The Musgraves by D.E. Stevenson

 The Musgraves cover

The Musgraves by D.E. Stevenson was first published in 1960. Esther and Charles Musgrave have been married for 25 years but they’re not destined to add any more years to that tally as Charles is terminally ill. He was a widower when he married Esther and is much older than her. His 17 year old son Walter reacted badly to the marriage and took off in high dudgeon to make a life for himself, cutting off all contact with his father.

All that is in the past though and it’s Esther and their three daughters that are preying on Charles’s mind in his last days. Delia the eldest daughter has always been difficult, she has never quite got over not being an only child and having to share her parents with two younger sisters. She’s a needy and dissatisfied young woman and likes everybody to know it, with the result that the other members of the family are walking on eggshells when she’s around.

Meg the middle daughter is going to be married to Bernard soon, but her mother isn’t at all happy about the match. Charles is obviously keen to get Meg settled with a steady husband, looking to the future he knows that Bernard will be a help to his family when he’s no longer around to look after them. Esther doesn’t like Bernard and is really quite a hypocrite considering her far more mismatched but successful marriage with Charles.

Rose, the youngest daughter is packed off to school and with Charles’s death and Meg’s marriage Esther is living with just Delia in the much smaller house that they’ve had to move to when it became a financial necessity to move out of their large family home. Delia isn’t happy with the change in their circumstances, living in a large house with plenty of land around it had been important for her ego and she feels the downfall keenly. Esther is delighted with the new house though, it’s just Delia’s personality that is a problem.

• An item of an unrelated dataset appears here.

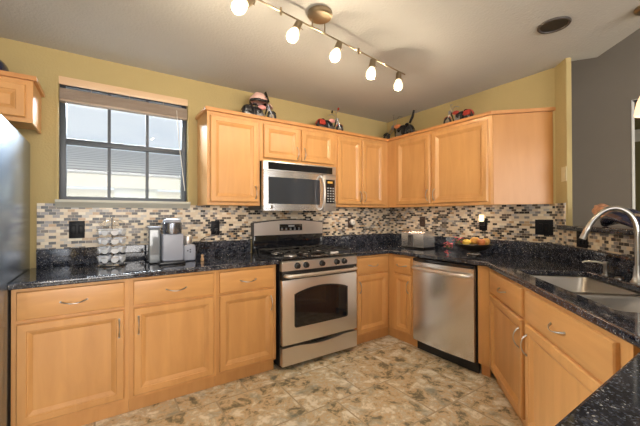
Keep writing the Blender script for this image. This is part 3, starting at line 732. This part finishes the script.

I enjoyed this book about difficult family dynamics and clashing personalities. It’s often the middle child in a family who is supposedly the difficult one so I’m told, but I think that quite often the eldest child comes as such a shock to some mothers, especially if they are young mothers and are an only child themselves. I’ve certainly observed some young mothers treating their eldest as if they are a sibling that they never had and not their child. By the time they have a second child they’re ready to get into mothering mode so the relationship is very different. It’s harsh on the eldest child. Perhaps that was part of Delia’s problem.

Well, as Tolstoy said: “Happy families are all alike; every unhappy family is unhappy in its own way.”

Although I prefer D.E. Stevenson’s books to have a Scottish setting (so parochial of me I know) I did enjoy this one.